Update: Now I have and it's a bit better than I first thought: Ted 4th in M60, Geoff 7th in M55.

Sunday Nov 2, 2014 #

11 AM

Run race ((orienteering)) 15:48 [4] *** 2.9 km (5:27 / km)
spiked:13/15c

WMOC sprint qualification. As in 2012, I had a serious scare (without the 2012 excuse of being sick, although I think my speed when well in 2014 probably isn't too different to my speed when sick in 2012), but just made it through. On the initial results list I thought I had made it by the narrowest imaginable margin - dead-heated for the last qualifying spot - but the addition of DNSs (top half of entrants go through, not top half of starters) moved the cut line down a bit so I made it by the generous margin of 12 seconds...

As expected yesterday, it was largely a running race, although the use of artificial fences added a bit of interest to it, particularly in the first half. This took a bit of getting used to - it's the first time I've run a race with them and it's not intuitive to have to look for them across, for example, main paths. Maybe lost 5-10 seconds on 1 handling the fences slightly inefficiently. Fences of a different sort caught me out on the second-last - didn't check which side the control was on and lost 20 seconds, a silly mistake to make in a sprint and I would have been cursing had it cost me a final place.

Raw speed was lacking, not surprisingly. I mentioned in earlier discussion that I expected some of the Brazilians could run and my one-minute man demonstrated it, catching me by halfway through the course on his way to eventually winning the heat. Just like 2012, it looks like I drew the significantly tougher heat - the cutoff was 2.15 behind the leader (although it probably would have been more like 2.45-3.00 if Thomas Jensen had had a decent run), whereas in the other M40 heat it was over 4 minutes (ditto for nearly all other classes). Not too upset with an early start tomorrow - unless it dries out more than I think it will, I can imagine the walking tracks which I expect to form a significant part of the course cutting up pretty badly.

Rain (mostly light to moderate), of the Sydney-in-a-summer-easterly-dip variety, fell for the entire competition day, which rather spoiled the arena atmosphere (i.e. those who had other options quickly cleared out). No significant technical issues that I saw (and no protests), though the results were fairly slow in coming through.

There were a number of Australian heat wins (Kevin Paine, Ted van G, Geoff Lawford, and perhaps others I didn't notice). Bragging rights of the day, though, go to Bill Jones for finishing one place ahead of Jaroslav Kacmarcik, who in his 1980s heyday was arguably the fastest runner in international orienteering.

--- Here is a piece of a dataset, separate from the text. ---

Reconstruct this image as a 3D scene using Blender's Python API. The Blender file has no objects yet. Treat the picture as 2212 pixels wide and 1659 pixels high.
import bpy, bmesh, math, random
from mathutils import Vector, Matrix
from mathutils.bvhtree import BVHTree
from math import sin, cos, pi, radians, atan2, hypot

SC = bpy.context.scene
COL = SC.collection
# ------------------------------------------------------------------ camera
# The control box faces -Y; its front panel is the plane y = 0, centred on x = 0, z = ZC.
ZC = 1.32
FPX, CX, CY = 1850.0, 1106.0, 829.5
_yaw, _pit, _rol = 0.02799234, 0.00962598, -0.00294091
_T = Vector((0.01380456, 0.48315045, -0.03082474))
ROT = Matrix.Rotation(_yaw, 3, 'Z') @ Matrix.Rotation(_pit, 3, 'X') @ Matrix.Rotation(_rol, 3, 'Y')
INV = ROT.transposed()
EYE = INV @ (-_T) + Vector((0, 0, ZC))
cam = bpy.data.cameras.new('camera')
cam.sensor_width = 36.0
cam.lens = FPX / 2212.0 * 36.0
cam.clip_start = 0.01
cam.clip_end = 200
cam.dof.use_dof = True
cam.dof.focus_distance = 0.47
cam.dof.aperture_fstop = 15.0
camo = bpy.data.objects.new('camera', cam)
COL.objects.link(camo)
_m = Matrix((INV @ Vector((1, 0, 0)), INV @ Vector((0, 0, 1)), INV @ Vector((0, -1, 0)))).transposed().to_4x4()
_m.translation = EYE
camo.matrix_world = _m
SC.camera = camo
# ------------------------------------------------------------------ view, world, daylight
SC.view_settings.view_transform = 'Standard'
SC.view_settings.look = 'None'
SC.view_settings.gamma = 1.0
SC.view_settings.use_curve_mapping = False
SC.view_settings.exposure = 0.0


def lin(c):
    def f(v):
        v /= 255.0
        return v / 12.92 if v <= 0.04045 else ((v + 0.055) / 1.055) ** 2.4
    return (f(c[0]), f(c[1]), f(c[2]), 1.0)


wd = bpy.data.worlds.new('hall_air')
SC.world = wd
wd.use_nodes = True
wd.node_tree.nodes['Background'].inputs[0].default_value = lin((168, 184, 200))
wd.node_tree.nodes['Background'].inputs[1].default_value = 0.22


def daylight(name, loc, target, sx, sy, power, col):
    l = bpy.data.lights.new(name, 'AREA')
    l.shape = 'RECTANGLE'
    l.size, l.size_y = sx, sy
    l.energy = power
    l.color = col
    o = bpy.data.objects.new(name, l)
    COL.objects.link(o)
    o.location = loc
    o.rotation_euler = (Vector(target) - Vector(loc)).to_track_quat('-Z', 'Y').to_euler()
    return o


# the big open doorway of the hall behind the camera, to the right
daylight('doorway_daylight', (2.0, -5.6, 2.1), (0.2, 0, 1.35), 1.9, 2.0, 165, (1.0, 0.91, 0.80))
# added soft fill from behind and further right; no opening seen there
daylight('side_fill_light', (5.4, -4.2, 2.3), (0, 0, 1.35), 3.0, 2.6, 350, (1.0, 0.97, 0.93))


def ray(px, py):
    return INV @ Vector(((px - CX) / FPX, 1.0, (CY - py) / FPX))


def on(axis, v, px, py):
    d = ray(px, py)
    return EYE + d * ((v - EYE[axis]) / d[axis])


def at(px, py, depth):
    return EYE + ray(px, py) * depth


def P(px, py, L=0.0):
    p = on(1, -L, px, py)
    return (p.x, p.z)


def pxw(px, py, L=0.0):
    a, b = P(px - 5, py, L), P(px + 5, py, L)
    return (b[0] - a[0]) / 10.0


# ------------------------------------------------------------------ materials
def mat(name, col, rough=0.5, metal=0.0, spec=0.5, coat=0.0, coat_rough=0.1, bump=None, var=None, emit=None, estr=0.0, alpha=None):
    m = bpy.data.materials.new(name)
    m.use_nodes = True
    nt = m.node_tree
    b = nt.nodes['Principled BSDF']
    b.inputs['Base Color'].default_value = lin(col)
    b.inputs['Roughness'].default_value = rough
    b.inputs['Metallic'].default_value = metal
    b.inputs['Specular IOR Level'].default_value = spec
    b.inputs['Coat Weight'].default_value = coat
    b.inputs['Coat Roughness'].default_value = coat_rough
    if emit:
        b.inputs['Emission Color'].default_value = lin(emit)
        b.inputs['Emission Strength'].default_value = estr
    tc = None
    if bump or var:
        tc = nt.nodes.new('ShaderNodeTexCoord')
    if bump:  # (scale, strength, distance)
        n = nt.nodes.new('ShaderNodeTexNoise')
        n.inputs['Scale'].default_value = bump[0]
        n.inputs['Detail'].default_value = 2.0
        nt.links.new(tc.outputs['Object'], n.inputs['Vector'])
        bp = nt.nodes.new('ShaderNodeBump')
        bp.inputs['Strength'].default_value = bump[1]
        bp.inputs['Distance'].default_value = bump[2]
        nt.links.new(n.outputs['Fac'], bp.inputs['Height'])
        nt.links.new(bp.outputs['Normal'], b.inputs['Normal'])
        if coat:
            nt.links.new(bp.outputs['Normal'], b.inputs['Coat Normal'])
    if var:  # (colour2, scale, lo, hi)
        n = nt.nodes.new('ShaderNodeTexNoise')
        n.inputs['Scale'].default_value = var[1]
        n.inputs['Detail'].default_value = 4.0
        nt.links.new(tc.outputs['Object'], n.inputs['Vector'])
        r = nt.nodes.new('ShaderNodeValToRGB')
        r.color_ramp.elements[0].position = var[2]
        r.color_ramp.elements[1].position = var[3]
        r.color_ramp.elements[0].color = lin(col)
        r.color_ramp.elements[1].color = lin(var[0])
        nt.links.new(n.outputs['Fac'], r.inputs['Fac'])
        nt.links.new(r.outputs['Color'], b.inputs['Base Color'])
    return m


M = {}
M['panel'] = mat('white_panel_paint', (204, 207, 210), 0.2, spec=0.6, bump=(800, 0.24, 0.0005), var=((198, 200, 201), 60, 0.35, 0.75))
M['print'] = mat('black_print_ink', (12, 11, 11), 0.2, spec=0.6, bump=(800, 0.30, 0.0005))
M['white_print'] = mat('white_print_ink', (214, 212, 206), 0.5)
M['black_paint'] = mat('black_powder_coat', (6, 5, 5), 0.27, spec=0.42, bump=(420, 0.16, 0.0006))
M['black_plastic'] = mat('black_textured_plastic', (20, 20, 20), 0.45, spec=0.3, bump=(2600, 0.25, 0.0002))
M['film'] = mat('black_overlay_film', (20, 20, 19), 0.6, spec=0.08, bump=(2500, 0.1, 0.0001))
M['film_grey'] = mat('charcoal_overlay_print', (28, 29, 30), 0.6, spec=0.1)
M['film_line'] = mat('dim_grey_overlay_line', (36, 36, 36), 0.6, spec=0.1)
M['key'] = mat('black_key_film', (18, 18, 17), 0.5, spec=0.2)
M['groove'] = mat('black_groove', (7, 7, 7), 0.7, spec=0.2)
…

The bus trip up to Canela was a bit of an epic - I thought the quoted 3 hours for 130km was a bit conservative but it ended up being nearly 4 (although that included an unscheduled stop, supposedly to allow other buses to catch up, which just happened to be outside a shoe shop having a sale). Canela seems a nice town at first glance (and certainly somewhere where it feels like walking around at night is fine), and the place I'm staying seems OK (and sufficient overlap was found between my very limited Portuguese and the owner's equally limited English to communicate the necessary).

Saturday Nov 1, 2014 #

Event: WMOC 2014
 
11 AM

Run 39:00 [3] 7.0 km (5:34 / km)

WMOC sprint model event - of only limited value as a model event because the already slim area had been reduced by half by last-minute building works (although I was still able to get some useful info on map interpretations), but getting there and back was still useful as a shake-out-cobwebs run. Lots of people poring over the map and trying to read too much of it, as usual. (The long distance model will be much more useful as it will be our first chance to have a proper look at Brazilian forest terrain).

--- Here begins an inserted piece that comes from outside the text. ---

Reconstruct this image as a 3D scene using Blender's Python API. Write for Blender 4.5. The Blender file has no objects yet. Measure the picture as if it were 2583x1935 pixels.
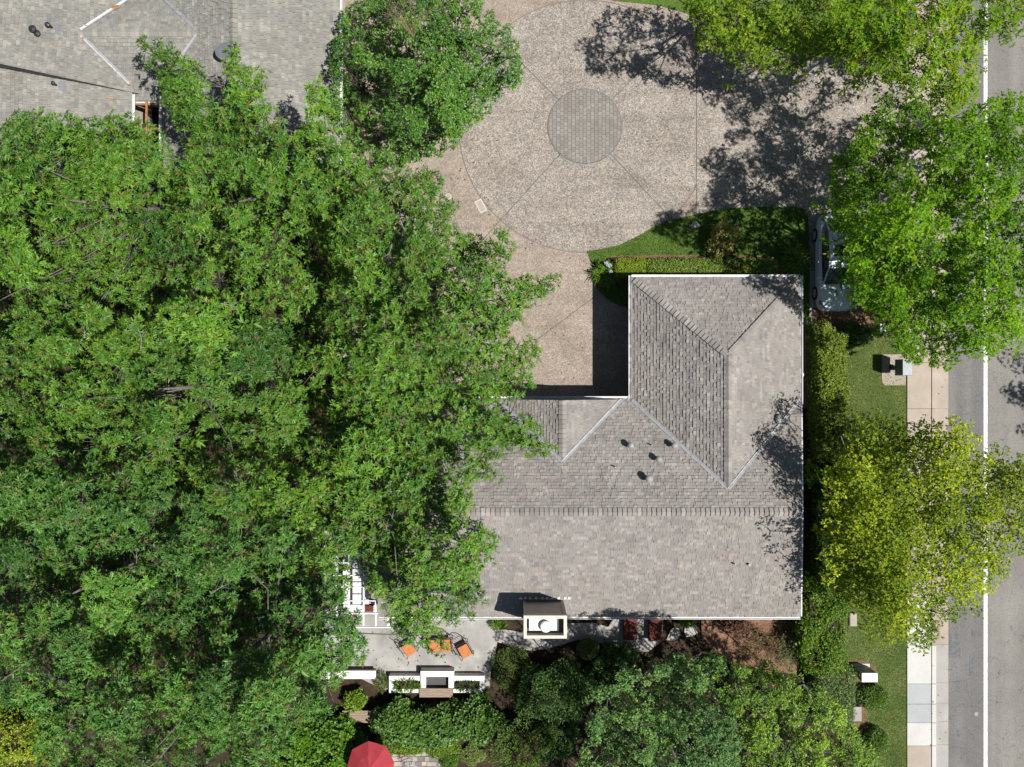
import bpy, bmesh, math, random
import numpy as np
from mathutils import Vector, Matrix, Quaternion

R = math.radians
sc = bpy.context.scene
col = sc.collection
random.seed(7)
RNG = np.random.default_rng(11)

# ------------------------------------------------------------------ camera, sky, sun, exposure
HCAM, S, CX, CY = 40.0, 52.0, 1291.5, 967.5
cam_d = bpy.data.cameras.new('camera'); cam = bpy.data.objects.new('camera', cam_d); col.objects.link(cam)
cam.location = (0, 0, HCAM); cam.rotation_euler = (0, 0, 0)
cam_d.sensor_width = 36.0; cam_d.lens = 36.0 * HCAM / (2583.0 / S); cam_d.clip_end = 2000
sc.camera = cam

SUNV = Vector((0.50, -0.185, 1.0)).normalized()
w = bpy.data.worlds.new('World'); sc.world = w; w.use_nodes = True
nt = w.node_tree; bg = nt.nodes['Background']
sky = nt.nodes.new('ShaderNodeTexSky'); sky.sky_type = 'NISHITA'; sky.sun_disc = False
sky.sun_elevation = math.asin(SUNV.z); sky.sun_rotation = math.atan2(SUNV.x, SUNV.y)
nt.links.new(sky.outputs[0], bg.inputs[0]); bg.inputs[1].default_value = 0.05
sun_d = bpy.data.lights.new('sun', 'SUN'); sun_d.energy = 5.0; sun_d.angle = R(0.53); sun_d.color = (1.0, 0.965, 0.91)
sun = bpy.data.objects.new('sun', sun_d); col.objects.link(sun); sun.location = (15, -6, 60)
sun.rotation_euler = (-SUNV).to_track_quat('-Z', 'Y').to_euler()
vs = sc.view_settings; vs.view_transform = 'Standard'; vs.look = 'None'; vs.gamma = 1; vs.exposure = 0.5
vs.use_curve_mapping = False
try:
    sc.cycles.max_bounces = 5; sc.cycles.diffuse_bounces = 2; sc.cycles.glossy_bounces = 2
    sc.cycles.transmission_bounces = 3
except Exception:
    pass

# ------------------------------------------------------------------ helpers
def P(px, py, z=0.0):
    k = (1 - z / HCAM) / S
    return Vector(((px - CX) * k, (CY - py) * k, z))
def D(x, y, z=0.0):                       # same, from a 2212-wide view of the photograph
    return P(x * 1.16772, y * 1.16772, z)
def DX(pts): return [(x * 1.16772, y * 1.16772) for x, y in pts]

def link(o, parent=None):
    col.objects.link(o)
    if parent is not None: o.parent = parent
    return o
def tag(o, label=None, cat=None, group=None, kind=None):
    if label: o['label'] = label
    if cat: o['category'] = cat
    if group: o['group'] = group
    if kind: o['kind'] = kind
    return o
def empty(name, loc, rz=0):
    o = bpy.data.objects.new(name, None); o.location = loc; o.rotation_euler = (0, 0, rz)
    return link(o)
def thing(name, label, cat, loc=(0, 0, 0), rz=0, group=None):
    return tag(empty(name, loc, rz), label, cat, group)

class MB:
    """collects faces; build() links one mesh object"""
    def __init__(s): s.v = []; s.f = []; s.c = []; s.col = None
    def add(s, vs, fs, c=None):
        n = len(s.v); s.v += [tuple(v) for v in vs]; s.f += [tuple(i + n for i in f) for f in fs]
        if c is not None: s.col = True
        s.c += [c or (1, 1, 1)] * len(vs)
        return s
    def box(s, lo, hi, m=None, c=None, taper=0):
        x0, y0, z0 = lo; x1, y1, z1 = hi; t = taper
        vs = [(x0, y0, z0), (x1, y0, z0), (x1, y1, z0), (x0, y1, z0), (x0 + t, y0 + t, z1), (x1 - t, y0 + t, z1), (x1 - t, y1 - t, z1), (x0 + t, y1 - t, z1)]
        if m is not None: vs = [m @ Vector(v) for v in vs]
        return s.add(vs, [(0, 3, 2, 1), (4, 5, 6, 7), (0, 1, 5, 4), (1, 2, 6, 5), (2, 3, 7, 6), (3, 0, 4, 7)], c)
    def prism(s, poly, z0, z1, c=None, cap=True):
        n = len(poly)
        a = sum(poly[i][0] * poly[(i + 1) % n][1] - poly[(i + 1) % n][0] * poly[i][1] for i in range(n))
        if a < 0: poly = poly[::-1]
        vs = [(p[0], p[1], z0) for p in poly] + [(p[0], p[1], z1) for p in poly]
        fs = [tuple(range(n, 2 * n))] + [(i, (i + 1) % n, n + (i + 1) % n, n + i) for i in range(n)]
        return s.add(vs, fs, c)
    def tube(s, pts, rads, n=8, cap=True, c=None):
        pts = [Vector(p) for p in pts]; rings = []; up = Vector((0.31, 0.17, 0.93)).normalized()
        for i, p in enumerate(pts):
            t = (pts[min(i + 1, len(pts) - 1)] - pts[max(i - 1, 0)])
            if t.length < 1e-9: t = Vector((0, 0, 1))
            t.normalize(); a = t.cross(up)
            if a.length < 1e-3: a = t.cross(Vector((1, 0, 0)))
            a.normalize(); b = t.cross(a)
            r = rads[i] if hasattr(rads, '__len__') else rads
            rings.append([p + (a * math.cos(2 * math.pi * k / n) + b * math.sin(2 * math.pi * k / n)) * r for k in range(n)])
        vs = [q for r_ in rings for q in r_]; fs = []
        for i in range(len(pts) - 1):
            for k in range(n):
                fs.append((i * n + k, i * n + (k + 1) % n, (i + 1) * n + (k + 1) % n, (i + 1) * n + k))
        if cap: fs += [tuple(range(n))[::-1], tuple(range((len(pts) - 1) * n, len(pts) * n))]
        return s.add(vs, fs, c)
    def lathe(s, prof, n=16, loc=(0, 0, 0), c=None):
        vs = []; fs = []
        for r, z in prof:
            for k in range(n): vs.append((loc[0] + r * math.cos(2 * math.pi * k / n), loc[1] + r * math.sin(2 * math.pi * k / n), loc[2] + z))
        for i in range(len(prof) - 1):
            for k in range(n): fs.append((i * n + k, i * n + (k + 1) % n, (i + 1) * n + (k + 1) % n, (i + 1) * n + k))
        fs.append(tuple(range((len(prof) - 1) * n, len(prof) * n)))
        return s.add(vs, fs, c)
    def build(s, name, mat, parent=None, smooth=False, bevel=0):
        me = bpy.data.meshes.new(name); me.from_pydata(s.v, [], s.f); me.update()
        if s.col:
            at = me.color_attributes.new('tint', 'FLOAT_COLOR', 'POINT')
            at.data.foreach_set('color', np.array([(*c, 1.0) for c in s.c], dtype=np.float32).ravel())
        if mat: me.materials.append(mat)
        if smooth: me.polygons.foreach_set('use_smooth', [True] * len(me.polygons))
        o = link(bpy.data.objects.new(name, me), parent)
        if bevel:
            b = o.modifiers.new('bevel', 'BEVEL'); b.width = bevel; b.segments = 2; b.limit_method = 'ANGLE'
        return o

def np_mesh(name, verts, tris, colors, mat, parent=None):
    me = bpy.data.meshes.new(name); nv, nf = len(verts), len(tris)
    me.vertices.add(nv); me.vertices.foreach_set('co', verts.astype(np.float32).ravel())
    me.loops.add(nf * 3); me.loops.foreach_set('vertex_index', tris.astype(np.int32).ravel())
    me.polygons.add(nf); me.polygons.foreach_set('loop_start', np.arange(0, nf * 3, 3, dtype=np.int32))
    me.update(calc_edges=True)
    if colors is not None:
        at = me.color_attributes.new('tint', 'FLOAT_COLOR', 'POINT')
        c4 = np.ones((nv, 4), dtype=np.float32); c4[:, :3] = colors; at.data.foreach_set('color', c4.ravel())
    me.materials.append(mat)
    return link(bpy.data.objects.new(name, me), parent)

# ------------------------------------------------------------------ materials
def newmat(name):
    m = bpy.data.materials.new(name); m.use_nodes = True
    return m, m.node_tree, m.node_tree.nodes['Principled BSDF']
def N(nt, typ, **kw):
    n = nt.nodes.new(typ)
    for k, v in kw.items(): setattr(n, k, v)
    return n
def ramp(nt, src, stops):
    r = N(nt, 'ShaderNodeValToRGB'); e = r.color_ramp.elements
    while len(e) < len(stops): e.new(0.5)
    for i, (p, c) in enumerate(stops): e[i].position = p; e[i].color = (*c, 1)
    nt.links.new(src, r.inputs[0]); return r.outputs[0]
def mixc(nt, fac, a, b, mode='MIX'):
    m = N(nt, 'ShaderNodeMix', data_type='RGBA', blend_type=mode)
    if isinstance(fac, (int, float)): m.inputs[0].default_value = fac
    else: nt.links.new(fac, m.inputs[0])
    for i, x in ((6, a), (7, b)):
        if isinstance(x, tuple): m.inputs[i].default_value = (*x, 1)
        else: nt.links.new(x, m.inputs[i])
    return m.outputs[2]
def wcoord(nt):
    return N(nt, 'ShaderNodeNewGeometry').outputs['Position']
def noise(nt, scale, detail=4, rough=0.55, vec=None, dist=0):
    n = N(nt, 'ShaderNodeTexNoise'); n.inputs['Scale'].default_value = scale; n.inputs['Detail'].default_value = detail
    n.inputs['Roughness'].default_value = rough; n.inputs['Distortion'].default_value = dist
    nt.links.new(vec or wcoord(nt), n.inputs['Vector']); return n.outputs['Fac']
def bump(nt, b, h, strength, dist):
    n = N(nt, 'ShaderNodeBump'); n.inputs['Strength'].default_value = strength; n.inputs['Distance'].default_value = dist
    nt.links.new(h, n.inputs['Height']); nt.links.new(n.outputs[0], b.inputs['Normal'])

GA = 0.80
def paint(name, c, rough=0.5, var=0.12, scale=3.0, metal=0.0, spec=0.4, bscale=60, bstr=0.15):
    m, nt, b = newmat(name); c = tuple(x * GA for x in c)
    f = noise(nt, scale, 5)
    lo = tuple(max(0, x * (1 - var * 1.6)) for x in c); hi = tuple(min(1, x * (1 + var)) for x in c)
    nt.links.new(ramp(nt, f, [(0.3, lo), (0.7, hi)]), b.inputs['Base Color'])
    b.inputs['Roughness'].default_value = rough; b.inputs['Metallic'].default_value = metal
    b.inputs['Specular IOR Level'].default_value = spec
    if bstr: bump(nt, b, noise(nt, bscale, 3), bstr, 0.01)
    return m
def tinted(name, rough=0.85, gain=(1, 1, 1), grain=70, gstr=0.35, spec=0.25, blotch=0.16, bstr=0.4):
    """colour from the mesh's own tint, with grain and blotches on top"""
    m, nt, b = newmat(name)
    a = N(nt, 'ShaderNodeAttribute', attribute_name='tint').outputs['Color']
    g = noise(nt, grain, 3, 0.7)
    lo = tuple(x * (1 - gstr) for x in gain); hi = tuple(x * (1 + gstr) for x in gain)
    c = mixc(nt, 1.0, a, ramp(nt, g, [(0.3, lo), (0.7, hi)]), 'MULTIPLY')
    bl = ramp(nt, noise(nt, 0.7, 4, 0.6), [(0.3, (1 - blotch,) * 3), (0.7, (1 + blotch * 0.6,) * 3)])
    nt.links.new(mixc(nt, 1.0, c, bl, 'MULTIPLY'), b.inputs['Base Color'])
    b.inputs['Roughness'].default_value = rough; b.inputs['Specular IOR Level'].default_value = spec
    if bstr: bump(nt, b, g, bstr, 0.006)
    return m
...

Met Janne Salmi on the way back to town. He's first-year 45s this year so is someone else's problem from a competitive point of view. Thomas Jensen is probably the M40 favourite (though Nick Barrable will have a decent shot, especially in the sprint), and Rune Olsen will take some beating in M35. I really don't know what to expect for myself competitively because the Brazilians who make up 60% of our field are such an unknown quantity (I'm guessing that not many of them can navigate well but at least some of them can run); if I can get through qualifying OK the final terrain should suit me better.

I may not have mentioned that I'm on the jury for this event. The last time I was on an IOF jury (WOC 2012) we had precisely no protests to deal with but I doubt we'll be so lucky this time - to start with, someone will inevitably be disqualified for crossing something they shouldn't have in the sprint and won't be pleased about it. (Maybe disqualification will be the least of their problems; we heard today that there are 150 soldiers guarding things like uncrossable fences).

Saw my first Latin American political demo in town this afternoon (noisy but peaceful, with no vehicles overturned and nothing set on fire). Judging by the number of "Aecio 45" banners I'm assuming it involved opposition supporters unhappy with the verdict the (slim majority of) the Brazilian people delivered last weekend. (I was wondering what the story was with the "Aecio 45" and "Dilma 13" signs, but it seems that party tickets in Brazil are coded on ballots by number).

I'm still on edge in Porto Alegre in a way I wasn't in Rio (let alone Curitiba) - maybe it's all the electric fences, though the city centre feels OK during the day. One thing I did spot walking through the suburbs which I didn't expect was a Melbourne Victory shirt. (Previously, I've seen two brave - or possibly foolhardy - people wearing Argentine ones).